De rechtbank gaat voorbij aan het verzoek van eiseres om zelf in de zaak te voorzien. Er is, naar ter zitting is gebleken, intussen weliswaar een gemeentelijk antennebeleid vastgesteld, maar de vraag of in dat kader vrijstelling kan worden verleend vergt niet alleen een nadere beoordeling van de feitelijke situatie, maar ook een belangenafweging, waarbij de rechter zich blijkens wetsgeschiedenis en jurisprudentie terughoudend dient op te stellen.
De rechtbank zal daarom verweerder opdragen binnen zes weken een nieuw besluit te nemen, met inachtneming van hetgeen in deze uitspraak is overwogen.
De rechtbank acht termen aanwezig verweerder te veroordelen in de door eiseres gemaakte proceskosten.

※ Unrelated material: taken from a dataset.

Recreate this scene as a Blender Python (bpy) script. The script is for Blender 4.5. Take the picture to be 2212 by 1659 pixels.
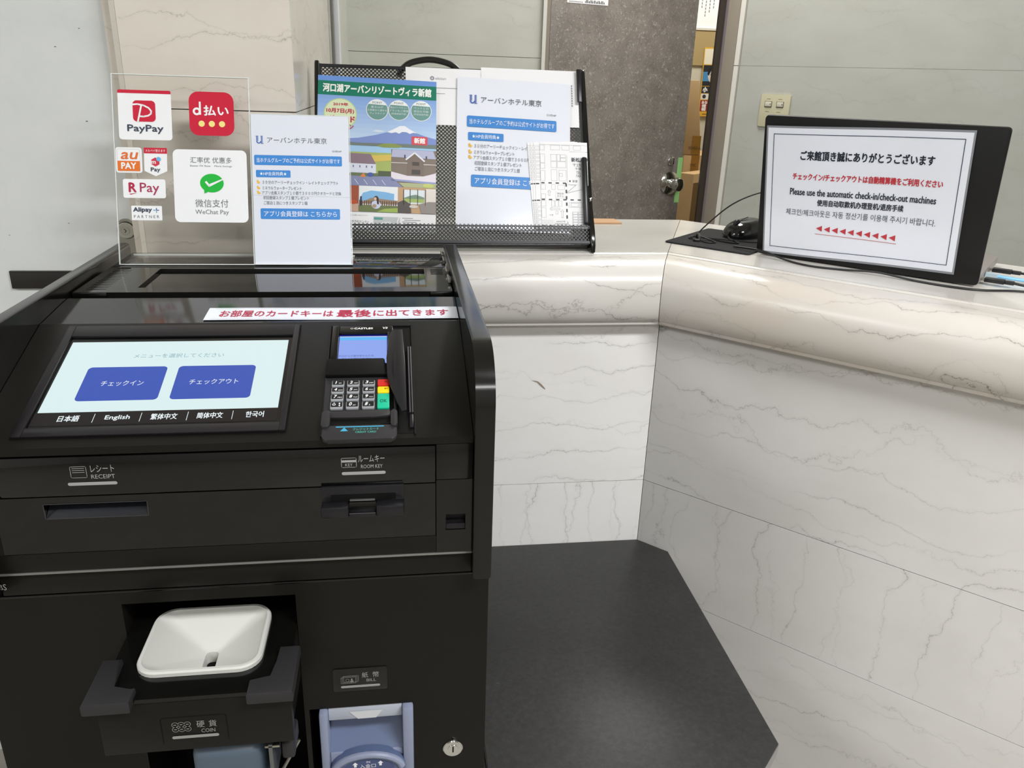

Deze kosten zijn met inachtneming van het Besluit proceskosten bestuursrecht en de daarbij behorende bijlage begroot op in totaal € 644,00 voor kosten van door een derde beroepsmatig verleende rechtsbijstand:
• 1 punt voor het indienen van een (aanvullend) beroepschrift;
• 1 punt voor het verschijnen ter zitting;
• waarde per punt € 322,00;
• wegingsfactor 1.
Tevens zal de rechtbank bepalen dat door de gemeente Veldhoven aan eiseres het door haar gestorte griffierecht ad € 281,00 dient te worden vergoed.
De rechtbank wijst het verzoek van eiseres tot veroordeling van verweerder in de proceskosten gemaakt in bezwaar af, nu niet gebleken is dat deze kosten ook zijn gevorderd in bezwaar.
Beslist wordt als volgt.
Beslissing
De rechtbank,
- verklaart het beroep gegrond;
- vernietigt het bestreden besluit;
- bepaalt dat verweerder binnen een termijn van zes weken een nieuw besluit dient te nemen met inachtneming van hetgeen in deze uitspraak is overwogen;
- gelast de gemeente Veldhoven aan eiseres te vergoeden het door haar gestorte griffierecht ad € 281,00;
- veroordeelt verweerder in de door eiseres gemaakte proceskosten vastgesteld op € 644,00;
- wijst de gemeente Veldhoven aan als de rechtspersoon die het bedrag van de proceskosten dient te vergoeden.
Aldus gedaan door mr. P.H.C.M. Schoemaker als voorzitter en mr. M.L.P. van Cruchten en mr. J.H.G. van den Broek als leden en uitgesproken in het openbaar in tegenwoordigheid van mr. F.A.M.C. Hermans als griffier op 27 april 2007.